Thursday, September 15, 2011

45. Familiar Beginnings

I've recently taken an interest in dinosaur hunting.  You may recall I did some a year or so ago (here and here), using Two Hour Wargames' "Adventures in the Lost Lands" rules.  While those were perfectly satisfactory, I am an inveterate rules-buyer.  I really enjoy reading different rulesets, and seeing the different mechanisms authors use to achieve basically the same end results.  For example, d6 vs d10 vs d20 vs 2d6; staggered turn sequences; written orders; solo options; and so on.  All of it is absolutely fascinating to me.

So I've been on a dinosaur-hunting-ruleset hunt.  I've just read through "Saurian Safari" and have "Tooth and Claw" on order.  I've also found several free rulesets, too.  I might go into more detail after I've had a chance to read through them.

One of the natural by-products of gaming, for me, is feeding that fascination with a particular topic through reading regular books.  For Colonialism, I've read more historical accounts of the British in the Sudan, the Zulu war, and Afghanistan in the last three years then I had my whole life previously.

I tend to get really interested in a subject, sometimes with only the slightest impetus, and it absolutely consumes me.  Right now, that subject is Lost World-type stories.  It all started with "Adventures in the Lost Lands," but it simmered below the surface for the last year, and it only really ignited with my last post about my Cavemen and Cavewomen.  While I was tracking down images of Raquel Welch in "One Million Years B.C." I was reminded of the great old movies that I had watched in my youth, and not again since then:  the aforementioned Raquel Welch film, but also "The Land That Time Forgot" from 1975 and its sequel "The People That Time Forgot."  (Interesting footnote:  Michael Moorcock is co-credited as screenwriter in "The Land....")

Reminiscing about the movies got me thinking about the books from which they originated.  I didn't recall that I had ever read them, so mere moments later I had Sir Arthur Conan Doyle's "The Lost World," Edgar Rice Burroughs's "The Land That Time Forgot," and Jules Verne's "A Journey to the Centre of the Earth" all downloaded for FREE on my Kindle.  (I also then discovered that "A Journey to the Centre of the Earth" is not a translation so much as it is a rewrite.  A truer original translation is to be found in the version called, "A Journey into the Interior of the Earth."  I've been reading both, side by side, one chapter at a time, and it's fascinating how the story is the same and yet different.  Alas, that's a topic for a whole 'nother time...)
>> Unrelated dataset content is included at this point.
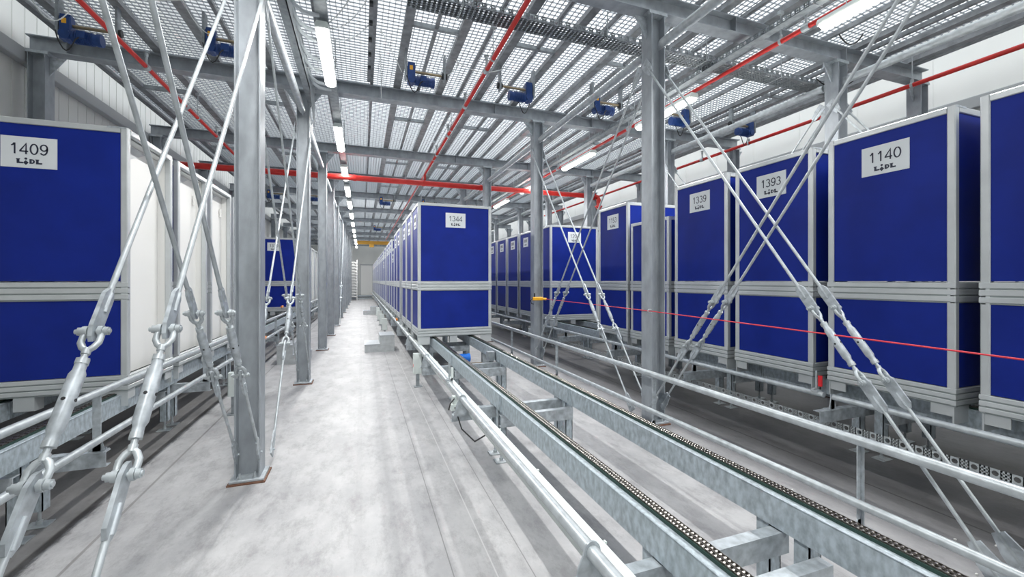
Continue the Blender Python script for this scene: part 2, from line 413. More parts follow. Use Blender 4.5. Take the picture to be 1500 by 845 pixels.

The thing that struck me first, though, as I perused the beginnings of each book, were their similarities.  "Duh," I hear you say, "they're all about lost worlds."  True, but I mean something much more specific.
To wit:

"The Lost World," Chapter 1:  "But who--who in all this wide world could ever have imagined the incredible shape which that deed was to take, or the strange steps by which I was led to the doing of it?"

"The Land That Time Forgot," Chapter 1:  "It seems incredible that all that I have passed through--all those weird and terrifying experiences--should have been encompassed within so short a span as three brief months.  Rather might I have experienced a cosmic cycle, with all its changes and evolutions for that which I have seen with my own eyes in this brief interval of time--things that no other mortal eye had seen before, glimpses of a world past, a world dead, a world so long dead that even in the lowest Cambrian stratum no trace of it remains."

"A Journey to the Centre of the Earth," Chapter 1:  "Looking back to all that has occurred to me since that eventful day, I am scarcely able to believe in the reality of my adventures.  They were truly so wonderful that even now I am bewildered when I think of them."

"At the Earth's Core," Preface:  "In the first place please bear in mind that I do not expect you to believe this story."

Hm, well, they seemed more similar before I copied them all here.  It seemed to me they all began in the same way:  "I've had an amazing trip, and seen things no one will believe, and how could it only have taken X months?"

Memory is a funny thing.  The actual beginnings are sort of similar but not as much as I believed.

Oh well, they're still great fun to read!


  1. I suspect that, while not exactly "lost world stuff, some of H. Rider Haggard's novels would fit right in with your other reading.

    -- Jeff

  2. Acutally, I forgot to mention him. I "Kindled" 34 of his books several months ago, and have been wading through them (albeit slowly). But you're right, they do fit in quite well.